--- start of Supplied data ---

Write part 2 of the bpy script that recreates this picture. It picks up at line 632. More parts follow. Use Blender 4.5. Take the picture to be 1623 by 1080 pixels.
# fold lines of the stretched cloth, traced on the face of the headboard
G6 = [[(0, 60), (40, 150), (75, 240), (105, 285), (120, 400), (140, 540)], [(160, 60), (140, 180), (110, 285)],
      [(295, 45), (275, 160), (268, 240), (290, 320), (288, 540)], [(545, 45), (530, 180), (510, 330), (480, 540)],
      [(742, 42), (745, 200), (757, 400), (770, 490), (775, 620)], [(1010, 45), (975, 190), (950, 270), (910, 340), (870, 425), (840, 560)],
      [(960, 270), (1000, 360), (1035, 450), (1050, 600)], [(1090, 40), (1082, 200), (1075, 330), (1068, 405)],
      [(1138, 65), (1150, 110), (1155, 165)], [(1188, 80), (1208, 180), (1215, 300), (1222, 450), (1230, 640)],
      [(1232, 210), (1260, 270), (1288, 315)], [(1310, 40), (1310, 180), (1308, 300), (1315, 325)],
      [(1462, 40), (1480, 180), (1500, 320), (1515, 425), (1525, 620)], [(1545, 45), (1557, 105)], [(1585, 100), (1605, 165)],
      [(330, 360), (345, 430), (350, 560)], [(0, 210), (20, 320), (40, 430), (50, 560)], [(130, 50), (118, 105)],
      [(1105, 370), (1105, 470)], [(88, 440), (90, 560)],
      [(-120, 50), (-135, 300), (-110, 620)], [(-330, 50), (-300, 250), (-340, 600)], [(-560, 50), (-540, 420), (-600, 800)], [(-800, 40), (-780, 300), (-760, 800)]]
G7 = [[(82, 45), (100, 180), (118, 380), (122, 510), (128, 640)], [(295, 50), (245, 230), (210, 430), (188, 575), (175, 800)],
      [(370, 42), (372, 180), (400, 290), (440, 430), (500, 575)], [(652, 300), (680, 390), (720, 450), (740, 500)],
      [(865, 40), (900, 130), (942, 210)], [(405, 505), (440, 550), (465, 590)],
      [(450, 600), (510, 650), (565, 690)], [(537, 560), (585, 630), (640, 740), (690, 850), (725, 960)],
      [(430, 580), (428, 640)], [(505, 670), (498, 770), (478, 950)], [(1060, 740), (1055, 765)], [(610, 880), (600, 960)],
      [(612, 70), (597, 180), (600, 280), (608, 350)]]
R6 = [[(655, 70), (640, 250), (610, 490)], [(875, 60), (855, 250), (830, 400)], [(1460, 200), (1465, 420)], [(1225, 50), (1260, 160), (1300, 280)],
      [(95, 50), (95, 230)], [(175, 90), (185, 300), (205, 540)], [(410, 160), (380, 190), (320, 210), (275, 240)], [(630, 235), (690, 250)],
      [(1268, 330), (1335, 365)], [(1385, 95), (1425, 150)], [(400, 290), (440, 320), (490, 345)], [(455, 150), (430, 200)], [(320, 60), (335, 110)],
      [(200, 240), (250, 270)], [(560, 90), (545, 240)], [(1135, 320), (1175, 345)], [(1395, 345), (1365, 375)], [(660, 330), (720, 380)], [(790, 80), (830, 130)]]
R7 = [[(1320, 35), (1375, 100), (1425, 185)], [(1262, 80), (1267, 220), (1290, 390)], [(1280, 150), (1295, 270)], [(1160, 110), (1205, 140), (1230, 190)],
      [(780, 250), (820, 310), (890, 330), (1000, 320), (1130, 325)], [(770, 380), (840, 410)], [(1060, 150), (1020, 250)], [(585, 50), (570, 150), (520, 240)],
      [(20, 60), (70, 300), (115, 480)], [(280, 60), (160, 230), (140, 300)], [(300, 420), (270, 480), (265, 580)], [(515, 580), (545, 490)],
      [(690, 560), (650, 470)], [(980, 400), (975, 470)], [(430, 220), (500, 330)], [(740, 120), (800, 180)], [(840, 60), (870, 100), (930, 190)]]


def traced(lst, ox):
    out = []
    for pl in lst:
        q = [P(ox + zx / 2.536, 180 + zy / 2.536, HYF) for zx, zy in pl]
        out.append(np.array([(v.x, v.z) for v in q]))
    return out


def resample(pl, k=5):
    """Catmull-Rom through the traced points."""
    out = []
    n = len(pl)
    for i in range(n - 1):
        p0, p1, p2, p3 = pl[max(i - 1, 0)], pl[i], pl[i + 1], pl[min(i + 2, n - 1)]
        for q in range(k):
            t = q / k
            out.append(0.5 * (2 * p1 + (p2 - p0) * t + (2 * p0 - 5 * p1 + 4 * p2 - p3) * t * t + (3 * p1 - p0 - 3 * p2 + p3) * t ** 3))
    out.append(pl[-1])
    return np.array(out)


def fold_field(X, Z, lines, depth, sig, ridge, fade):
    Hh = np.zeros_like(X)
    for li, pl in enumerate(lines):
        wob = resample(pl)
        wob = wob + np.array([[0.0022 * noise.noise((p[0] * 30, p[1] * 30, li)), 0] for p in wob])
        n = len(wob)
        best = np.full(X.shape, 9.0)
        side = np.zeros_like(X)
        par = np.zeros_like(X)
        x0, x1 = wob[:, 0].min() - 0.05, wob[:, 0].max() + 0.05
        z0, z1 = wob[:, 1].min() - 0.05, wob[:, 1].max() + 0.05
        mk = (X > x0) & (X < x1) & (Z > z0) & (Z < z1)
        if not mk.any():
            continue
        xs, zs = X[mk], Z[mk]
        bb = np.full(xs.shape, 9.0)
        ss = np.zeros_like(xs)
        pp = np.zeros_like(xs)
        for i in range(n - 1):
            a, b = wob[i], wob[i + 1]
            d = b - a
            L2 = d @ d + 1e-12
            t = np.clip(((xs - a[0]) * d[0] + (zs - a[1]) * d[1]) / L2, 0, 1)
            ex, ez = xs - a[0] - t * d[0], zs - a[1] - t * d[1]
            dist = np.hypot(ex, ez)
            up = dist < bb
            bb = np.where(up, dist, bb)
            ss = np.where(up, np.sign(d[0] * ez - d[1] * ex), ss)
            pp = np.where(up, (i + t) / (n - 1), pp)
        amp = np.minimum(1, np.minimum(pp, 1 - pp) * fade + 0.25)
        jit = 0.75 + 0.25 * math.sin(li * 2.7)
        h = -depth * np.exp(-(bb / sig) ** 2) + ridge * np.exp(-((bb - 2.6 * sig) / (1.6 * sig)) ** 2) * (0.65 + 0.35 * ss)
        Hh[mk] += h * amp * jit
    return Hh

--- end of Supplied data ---

=== Exercise description ===
Return all of the data exactly as it reads.

=== Finished exercise ===
Write part 2 of the bpy script that recreates this picture. It picks up at line 632. More parts follow. Use Blender 4.5. Take the picture to be 1623 by 1080 pixels.
# fold lines of the stretched cloth, traced on the face of the headboard
G6 = [[(0, 60), (40, 150), (75, 240), (105, 285), (120, 400), (140, 540)], [(160, 60), (140, 180), (110, 285)],
      [(295, 45), (275, 160), (268, 240), (290, 320), (288, 540)], [(545, 45), (530, 180), (510, 330), (480, 540)],
      [(742, 42), (745, 200), (757, 400), (770, 490), (775, 620)], [(1010, 45), (975, 190), (950, 270), (910, 340), (870, 425), (840, 560)],
      [(960, 270), (1000, 360), (1035, 450), (1050, 600)], [(1090, 40), (1082, 200), (1075, 330), (1068, 405)],
      [(1138, 65), (1150, 110), (1155, 165)], [(1188, 80), (1208, 180), (1215, 300), (1222, 450), (1230, 640)],
      [(1232, 210), (1260, 270), (1288, 315)], [(1310, 40), (1310, 180), (1308, 300), (1315, 325)],
      [(1462, 40), (1480, 180), (1500, 320), (1515, 425), (1525, 620)], [(1545, 45), (1557, 105)], [(1585, 100), (1605, 165)],
      [(330, 360), (345, 430), (350, 560)], [(0, 210), (20, 320), (40, 430), (50, 560)], [(130, 50), (118, 105)],
      [(1105, 370), (1105, 470)], [(88, 440), (90, 560)],
      [(-120, 50), (-135, 300), (-110, 620)], [(-330, 50), (-300, 250), (-340, 600)], [(-560, 50), (-540, 420), (-600, 800)], [(-800, 40), (-780, 300), (-760, 800)]]
G7 = [[(82, 45), (100, 180), (118, 380), (122, 510), (128, 640)], [(295, 50), (245, 230), (210, 430), (188, 575), (175, 800)],
      [(370, 42), (372, 180), (400, 290), (440, 430), (500, 575)], [(652, 300), (680, 390), (720, 450), (740, 500)],
      [(865, 40), (900, 130), (942, 210)], [(405, 505), (440, 550), (465, 590)],
      [(450, 600), (510, 650), (565, 690)], [(537, 560), (585, 630), (640, 740), (690, 850), (725, 960)],
      [(430, 580), (428, 640)], [(505, 670), (498, 770), (478, 950)], [(1060, 740), (1055, 765)], [(610, 880), (600, 960)],
      [(612, 70), (597, 180), (600, 280), (608, 350)]]
R6 = [[(655, 70), (640, 250), (610, 490)], [(875, 60), (855, 250), (830, 400)], [(1460, 200), (1465, 420)], [(1225, 50), (1260, 160), (1300, 280)],
      [(95, 50), (95, 230)], [(175, 90), (185, 300), (205, 540)], [(410, 160), (380, 190), (320, 210), (275, 240)], [(630, 235), (690, 250)],
      [(1268, 330), (1335, 365)], [(1385, 95), (1425, 150)], [(400, 290), (440, 320), (490, 345)], [(455, 150), (430, 200)], [(320, 60), (335, 110)],
      [(200, 240), (250, 270)], [(560, 90), (545, 240)], [(1135, 320), (1175, 345)], [(1395, 345), (1365, 375)], [(660, 330), (720, 380)], [(790, 80), (830, 130)]]
R7 = [[(1320, 35), (1375, 100), (1425, 185)], [(1262, 80), (1267, 220), (1290, 390)], [(1280, 150), (1295, 270)], [(1160, 110), (1205, 140), (1230, 190)],
      [(780, 250), (820, 310), (890, 330), (1000, 320), (1130, 325)], [(770, 380), (840, 410)], [(1060, 150), (1020, 250)], [(585, 50), (570, 150), (520, 240)],
      [(20, 60), (70, 300), (115, 480)], [(280, 60), (160, 230), (140, 300)], [(300, 420), (270, 480), (265, 580)], [(515, 580), (545, 490)],
      [(690, 560), (650, 470)], [(980, 400), (975, 470)], [(430, 220), (500, 330)], [(740, 120), (800, 180)], [(840, 60), (870, 100), (930, 190)]]


def traced(lst, ox):
    out = []
    for pl in lst:
        q = [P(ox + zx / 2.536, 180 + zy / 2.536, HYF) for zx, zy in pl]
        out.append(np.array([(v.x, v.z) for v in q]))
    return out


def resample(pl, k=5):
    """Catmull-Rom through the traced points."""
    out = []
    n = len(pl)
    for i in range(n - 1):
        p0, p1, p2, p3 = pl[max(i - 1, 0)], pl[i], pl[i + 1], pl[min(i + 2, n - 1)]
        for q in range(k):
            t = q / k
            out.append(0.5 * (2 * p1 + (p2 - p0) * t + (2 * p0 - 5 * p1 + 4 * p2 - p3) * t * t + (3 * p1 - p0 - 3 * p2 + p3) * t ** 3))
    out.append(pl[-1])
    return np.array(out)


def fold_field(X, Z, lines, depth, sig, ridge, fade):
    Hh = np.zeros_like(X)
    for li, pl in enumerate(lines):
        wob = resample(pl)
        wob = wob + np.array([[0.0022 * noise.noise((p[0] * 30, p[1] * 30, li)), 0] for p in wob])
        n = len(wob)
        best = np.full(X.shape, 9.0)
        side = np.zeros_like(X)
        par = np.zeros_like(X)
        x0, x1 = wob[:, 0].min() - 0.05, wob[:, 0].max() + 0.05
        z0, z1 = wob[:, 1].min() - 0.05, wob[:, 1].max() + 0.05
        mk = (X > x0) & (X < x1) & (Z > z0) & (Z < z1)
        if not mk.any():
            continue
        xs, zs = X[mk], Z[mk]
        bb = np.full(xs.shape, 9.0)
        ss = np.zeros_like(xs)
        pp = np.zeros_like(xs)
        for i in range(n - 1):
            a, b = wob[i], wob[i + 1]
            d = b - a
            L2 = d @ d + 1e-12
            t = np.clip(((xs - a[0]) * d[0] + (zs - a[1]) * d[1]) / L2, 0, 1)
            ex, ez = xs - a[0] - t * d[0], zs - a[1] - t * d[1]
            dist = np.hypot(ex, ez)
            up = dist < bb
            bb = np.where(up, dist, bb)
            ss = np.where(up, np.sign(d[0] * ez - d[1] * ex), ss)
            pp = np.where(up, (i + t) / (n - 1), pp)
        amp = np.minimum(1, np.minimum(pp, 1 - pp) * fade + 0.25)
        jit = 0.75 + 0.25 * math.sin(li * 2.7)
        h = -depth * np.exp(-(bb / sig) ** 2) + ridge * np.exp(-((bb - 2.6 * sig) / (1.6 * sig)) ** 2) * (0.65 + 0.35 * ss)
        Hh[mk] += h * amp * jit
    return Hh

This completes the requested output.